-- start --
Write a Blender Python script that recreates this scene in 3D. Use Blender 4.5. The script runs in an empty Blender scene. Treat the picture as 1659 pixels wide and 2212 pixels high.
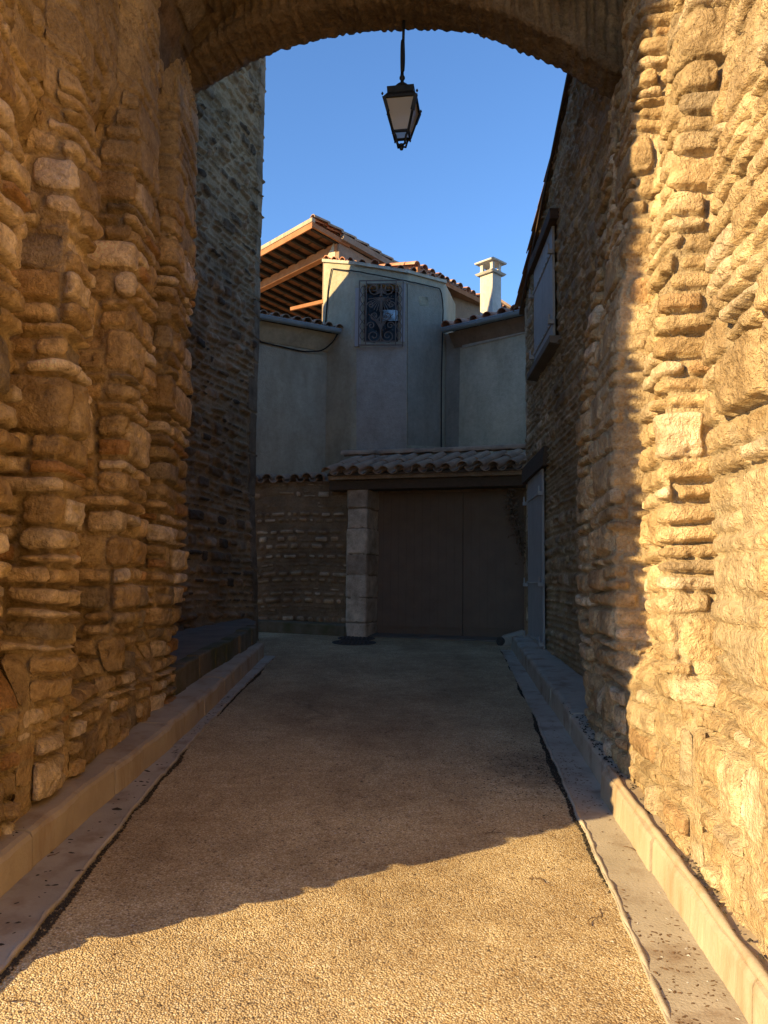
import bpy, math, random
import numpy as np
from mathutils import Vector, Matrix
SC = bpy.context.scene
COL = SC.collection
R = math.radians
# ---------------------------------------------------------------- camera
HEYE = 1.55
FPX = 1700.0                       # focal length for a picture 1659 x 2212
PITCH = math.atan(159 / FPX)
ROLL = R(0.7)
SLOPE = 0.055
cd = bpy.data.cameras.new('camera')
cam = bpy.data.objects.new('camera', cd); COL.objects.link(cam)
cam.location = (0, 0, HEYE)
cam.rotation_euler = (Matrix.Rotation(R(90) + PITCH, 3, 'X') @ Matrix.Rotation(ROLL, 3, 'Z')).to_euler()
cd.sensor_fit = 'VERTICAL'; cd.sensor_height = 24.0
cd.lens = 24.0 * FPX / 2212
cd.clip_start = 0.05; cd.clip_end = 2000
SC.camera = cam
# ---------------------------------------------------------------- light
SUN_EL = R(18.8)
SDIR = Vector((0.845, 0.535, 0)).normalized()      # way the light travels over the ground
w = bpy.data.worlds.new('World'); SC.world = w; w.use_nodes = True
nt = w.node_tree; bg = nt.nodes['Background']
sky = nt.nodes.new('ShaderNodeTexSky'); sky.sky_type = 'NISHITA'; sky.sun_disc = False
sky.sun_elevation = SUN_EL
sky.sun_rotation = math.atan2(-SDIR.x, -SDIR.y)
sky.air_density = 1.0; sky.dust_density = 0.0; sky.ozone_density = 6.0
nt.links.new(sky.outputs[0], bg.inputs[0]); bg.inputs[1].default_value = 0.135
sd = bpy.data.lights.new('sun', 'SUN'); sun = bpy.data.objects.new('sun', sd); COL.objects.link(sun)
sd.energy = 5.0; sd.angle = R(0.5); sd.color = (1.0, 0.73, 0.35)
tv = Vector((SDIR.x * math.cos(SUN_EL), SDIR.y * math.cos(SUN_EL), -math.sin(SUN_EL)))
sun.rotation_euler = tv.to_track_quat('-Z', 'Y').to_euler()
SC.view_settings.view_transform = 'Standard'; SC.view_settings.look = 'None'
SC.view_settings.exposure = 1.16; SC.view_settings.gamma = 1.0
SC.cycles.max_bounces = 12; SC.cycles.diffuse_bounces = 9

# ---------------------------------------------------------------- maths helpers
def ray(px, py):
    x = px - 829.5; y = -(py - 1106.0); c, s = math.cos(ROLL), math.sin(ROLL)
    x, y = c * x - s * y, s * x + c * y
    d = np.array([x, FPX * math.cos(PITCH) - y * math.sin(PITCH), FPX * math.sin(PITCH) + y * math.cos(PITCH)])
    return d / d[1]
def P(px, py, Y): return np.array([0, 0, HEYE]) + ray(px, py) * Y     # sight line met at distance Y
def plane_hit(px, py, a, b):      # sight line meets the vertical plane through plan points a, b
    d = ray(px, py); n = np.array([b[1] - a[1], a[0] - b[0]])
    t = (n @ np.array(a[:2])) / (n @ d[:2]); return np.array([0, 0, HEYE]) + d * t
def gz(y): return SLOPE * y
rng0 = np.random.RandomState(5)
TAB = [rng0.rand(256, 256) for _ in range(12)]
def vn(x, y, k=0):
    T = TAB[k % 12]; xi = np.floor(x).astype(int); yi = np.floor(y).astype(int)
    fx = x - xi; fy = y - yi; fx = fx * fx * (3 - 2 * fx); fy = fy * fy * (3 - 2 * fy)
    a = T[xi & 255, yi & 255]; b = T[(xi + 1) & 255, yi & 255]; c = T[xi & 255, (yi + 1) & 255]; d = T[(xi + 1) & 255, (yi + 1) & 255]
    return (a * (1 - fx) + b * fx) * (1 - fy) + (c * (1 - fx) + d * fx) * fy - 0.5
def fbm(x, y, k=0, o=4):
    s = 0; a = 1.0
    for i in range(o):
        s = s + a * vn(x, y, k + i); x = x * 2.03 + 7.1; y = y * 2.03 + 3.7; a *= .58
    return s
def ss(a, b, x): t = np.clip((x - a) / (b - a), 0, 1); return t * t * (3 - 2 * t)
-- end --
Reproduce the full listing above verbatim, with no pictures included.

(ANSWER IN FULL):
Write a Blender Python script that recreates this scene in 3D. Use Blender 4.5. The script runs in an empty Blender scene. Treat the picture as 1659 pixels wide and 2212 pixels high.
import bpy, math, random
import numpy as np
from mathutils import Vector, Matrix
SC = bpy.context.scene
COL = SC.collection
R = math.radians
# ---------------------------------------------------------------- camera
HEYE = 1.55
FPX = 1700.0                       # focal length for a picture 1659 x 2212
PITCH = math.atan(159 / FPX)
ROLL = R(0.7)
SLOPE = 0.055
cd = bpy.data.cameras.new('camera')
cam = bpy.data.objects.new('camera', cd); COL.objects.link(cam)
cam.location = (0, 0, HEYE)
cam.rotation_euler = (Matrix.Rotation(R(90) + PITCH, 3, 'X') @ Matrix.Rotation(ROLL, 3, 'Z')).to_euler()
cd.sensor_fit = 'VERTICAL'; cd.sensor_height = 24.0
cd.lens = 24.0 * FPX / 2212
cd.clip_start = 0.05; cd.clip_end = 2000
SC.camera = cam
# ---------------------------------------------------------------- light
SUN_EL = R(18.8)
SDIR = Vector((0.845, 0.535, 0)).normalized()      # way the light travels over the ground
w = bpy.data.worlds.new('World'); SC.world = w; w.use_nodes = True
nt = w.node_tree; bg = nt.nodes['Background']
sky = nt.nodes.new('ShaderNodeTexSky'); sky.sky_type = 'NISHITA'; sky.sun_disc = False
sky.sun_elevation = SUN_EL
sky.sun_rotation = math.atan2(-SDIR.x, -SDIR.y)
sky.air_density = 1.0; sky.dust_density = 0.0; sky.ozone_density = 6.0
nt.links.new(sky.outputs[0], bg.inputs[0]); bg.inputs[1].default_value = 0.135
sd = bpy.data.lights.new('sun', 'SUN'); sun = bpy.data.objects.new('sun', sd); COL.objects.link(sun)
sd.energy = 5.0; sd.angle = R(0.5); sd.color = (1.0, 0.73, 0.35)
tv = Vector((SDIR.x * math.cos(SUN_EL), SDIR.y * math.cos(SUN_EL), -math.sin(SUN_EL)))
sun.rotation_euler = tv.to_track_quat('-Z', 'Y').to_euler()
SC.view_settings.view_transform = 'Standard'; SC.view_settings.look = 'None'
SC.view_settings.exposure = 1.16; SC.view_settings.gamma = 1.0
SC.cycles.max_bounces = 12; SC.cycles.diffuse_bounces = 9

# ---------------------------------------------------------------- maths helpers
def ray(px, py):
    x = px - 829.5; y = -(py - 1106.0); c, s = math.cos(ROLL), math.sin(ROLL)
    x, y = c * x - s * y, s * x + c * y
    d = np.array([x, FPX * math.cos(PITCH) - y * math.sin(PITCH), FPX * math.sin(PITCH) + y * math.cos(PITCH)])
    return d / d[1]
def P(px, py, Y): return np.array([0, 0, HEYE]) + ray(px, py) * Y     # sight line met at distance Y
def plane_hit(px, py, a, b):      # sight line meets the vertical plane through plan points a, b
    d = ray(px, py); n = np.array([b[1] - a[1], a[0] - b[0]])
    t = (n @ np.array(a[:2])) / (n @ d[:2]); return np.array([0, 0, HEYE]) + d * t
def gz(y): return SLOPE * y
rng0 = np.random.RandomState(5)
TAB = [rng0.rand(256, 256) for _ in range(12)]
def vn(x, y, k=0):
    T = TAB[k % 12]; xi = np.floor(x).astype(int); yi = np.floor(y).astype(int)
    fx = x - xi; fy = y - yi; fx = fx * fx * (3 - 2 * fx); fy = fy * fy * (3 - 2 * fy)
    a = T[xi & 255, yi & 255]; b = T[(xi + 1) & 255, yi & 255]; c = T[xi & 255, (yi + 1) & 255]; d = T[(xi + 1) & 255, (yi + 1) & 255]
    return (a * (1 - fx) + b * fx) * (1 - fy) + (c * (1 - fx) + d * fx) * fy - 0.5
def fbm(x, y, k=0, o=4):
    s = 0; a = 1.0
    for i in range(o):
        s = s + a * vn(x, y, k + i); x = x * 2.03 + 7.1; y = y * 2.03 + 3.7; a *= .58
    return s
def ss(a, b, x): t = np.clip((x - a) / (b - a), 0, 1); return t * t * (3 - 2 * t)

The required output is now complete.